I originally reviewed this last year in a combined capsule with a bunch of other indie rock albums, and I decided to revisit it because I had forgotten the main reason I took it out (other than some rave reviews at other sources) - there's a song on here sung from the perspective of a cat. Yeah, during the time when the digital borrowing service had far less to offer, that's a good way to get me to borrow an album. The song really isn't so much about a cat as it is the protagonist's own conscience trying to get him out of a funk, and I liked it enough that I bought the mp3 from Amazon, but I didn't buy the whole album.

The very first song starts off with the lead singer outright confessing that he can't really sing and can barely play any instruments.

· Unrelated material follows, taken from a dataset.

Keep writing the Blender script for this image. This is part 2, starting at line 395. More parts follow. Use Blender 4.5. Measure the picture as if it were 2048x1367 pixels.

His talk-singing method is almost completely aloof to the melodies of the songs. I mentioned this to my partner, Crawl, and he said that's what The Killers are like, and once he said that, I could immediately see the resemblance. I would not be surprised if The Killers were an influence on them. I'm also suspicious the Barenaked Ladies are, too, as both are quirky Canadian mellow rock bands with some silly lyrics, but The Weakerthans aren't quite on the same level.

Speaking of which, one of these songs, "I Hate Winnipeg", has a line that goes, "The Guess Who sucked, The Jets were lousy". I know nothing about The Jets, but The Guess Who? Sure, not every song of theirs is solid gold, but the day The Weakerthans can pull off a performance like this is the day they can make that call.